The two game modes that are on offer, Normal and Time Attack, aren't different enough to really stand out as divergent ways of playing. Normal provides you with three lives and unlimited time to complete 16 levels, while Time Attack provides infinite lives but sets you against the clock.

Yet, like the aquarium at the dentist's, Feeding Frenzy is very compelling entertainment. The movement of your fish is, well, watery, and the sensation of momentum as you propel yourself through the water is really well handled.
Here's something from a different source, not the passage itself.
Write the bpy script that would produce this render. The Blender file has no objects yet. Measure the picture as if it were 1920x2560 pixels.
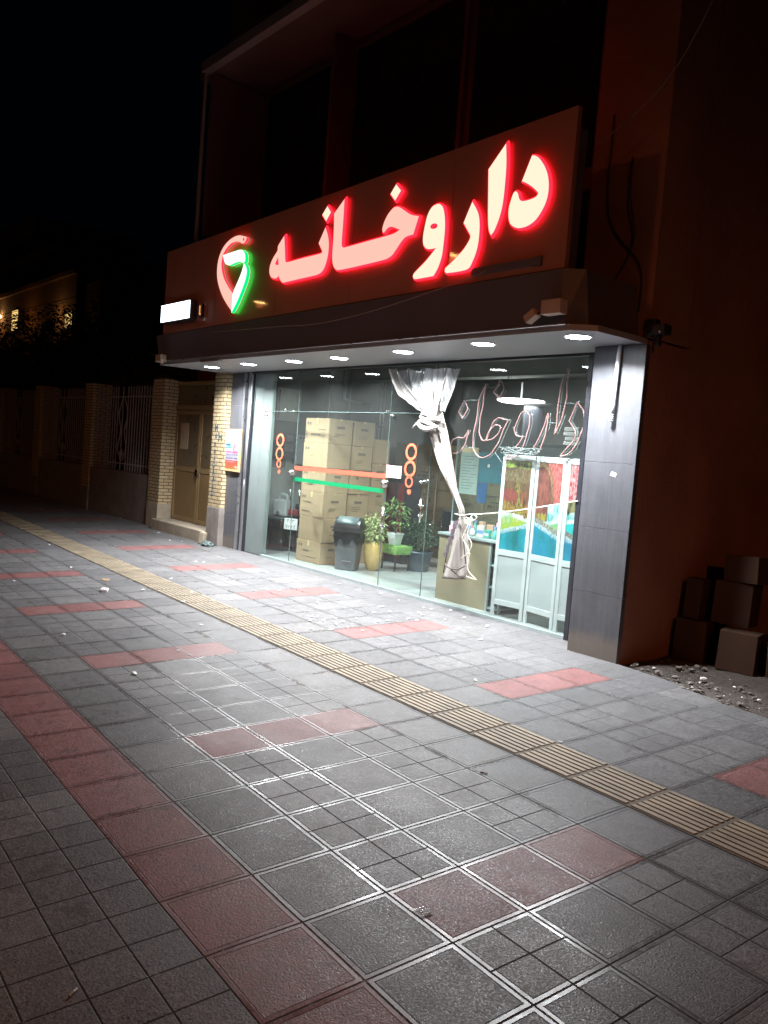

The visuals are rich in colour and the fish are very detailed, particularly on a decent handset.

There's a strong sense of humour running through the game, too, with satisfying sound effects and a slight air of lunacy that may or may not be due to nitrogen narcosis. The difficulty level is well-pitched and you'll make just enough progress each time you play to encourage you to return to get further.

And return to it you will, like a salmon to its spawning grounds, largely out of curiosity to see what sort of fish you'll turn into next and what you'll be able to eat. Like cod and chips, it's simple, but oh so tasty.